THE Global Justice Movement Website

THE Global Justice Movement Website
This is the "Global Justice Movement" (dot org) we refer to in the title of this blog.

Thursday, October 3, 2019

Repo Men?


In 1984 a film came out that has achieved “cult status” and is still considered one of the best films released that year: Repo Man.  The film stars Harry Dean Stanton and Emilio Estevez, and the executive producer was Michael Nesmeth, as in, “Hey, Hey, We’re the Monkeys” Nesmeth.  It’s about a couple of guys trying to repossess an automobile that seems to be connected with extraterrestrials.

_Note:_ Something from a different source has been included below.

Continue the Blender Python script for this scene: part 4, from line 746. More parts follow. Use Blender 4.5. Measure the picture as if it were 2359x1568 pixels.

Who says cars don't kill people?
That’s not what we’re going to look at today.  Instead, we’re going to offer a brief commentary on an article that appeared in yesterday’s Wall Street Journal . . . that at first glance we thought had something to do with repossessing automobiles and immediately called the film to mind.
Today’s topic, therefore, is a response to the article “To Make Banks Stable, End, Don’t Mend, the Repo Market” by Amar Bhidé of Tufts University.  What is involved in this case is not necessarily or even usually automobiles, but collateral used to secure a loan.
“Repo” is short for “repurchase agreement.”  A repurchase agreement is a transaction used to finance ownership of bonds and other debt securities.  Typically, a dealer will finance the purchase of a bond by borrowing money overnight and posting the bond itself as collateral.  Banks also use repurchase agreements to raise quick cash or to invest excess cash for a very short time, e.g., twelve hours.
Obviously, things can get a little crazy.  The idea is not to have one cent of idle cash lying around.  Naturally, if the interest rate charged on an overnight loan is less than the interest rate of the bond being purchased and then used as its own collateral, the repo market can be a very happy hunting ground for speculators.  They can purchase a bond that yields 3% on credit, and pay for it with a loan at 2.99% secured with the 3% bond.  (We deliberately used such a miniscule difference in the interest rates to show how even tiny differences can make speculators rich at almost no risk.)  If the bond is sold as soon as the loan to purchase it comes due in twelve hours, the speculator pockets 0.00001389% profit on the deal.
Not much of one, though. . . .
That does not sound like a very big profit . . . but remember, we’re not talking measly little bonds of $100,000 or so.  We’re talking millions, billions, and sometimes trillions.  A repo for a $1 million bond for twelve hours — and in today’s markets, $1 million is peanuts — would yield 13.89¢ (using the Julian year).  Not much, but multiply that times 100, and it turns into $13.89.
Still not enough to tempt any gambler; the effort isn’t worth all the trouble, although it could be very attractive to a bank that needs a sudden infusion of cash and doesn’t want to go to the Federal Reserve.  Instead of paying interest to the central bank, the commercial bank can break even or pay much less than the Federal Reserve would charge.
Let’s change the difference in interest from 0.01% (which is ludicrous, anyway), to a full 1% . . . and remember that the interest rate arbitrage on repos last month went as high as 8% in a “seismic” spike in repo interest rates.  Sticking with the 1% difference, a speculator would make $1,388.89 on a twelve-hour $100 million deal.  That’s $2,777.78 each day — the market is global, so “overnight” is available 24 hours a day, seven days a week, but we’re being conservative.  That’s $1,013,889.70 per annum, all without putting up a cent of your own money.  You don’t even need an office.  Just a telephone or a computer.
The problem, of course, is that the whole repo market relies on there being a good supply of “safe” government debt to deal in as collateral, and that means a sound private sector economy to support poor fiscal management on the part of government . . . which cannot be sustained unless the government stops going into debt!
Under Just Third Way reforms, all new money would be backed by private sector loans to finance new capital or secured by existing inventories of marketable goods, NOT government debt backed by future taxes that might never be collected.  Government debt would be paid down, eliminating not merely government bonds as the backing of the money supply, but the entire repo market.  Instead of pledging government bonds as collateral, businesses would use insurance policies that paid off in the event of default (and there are ways to secure against defaulting on loans just to get the insurance).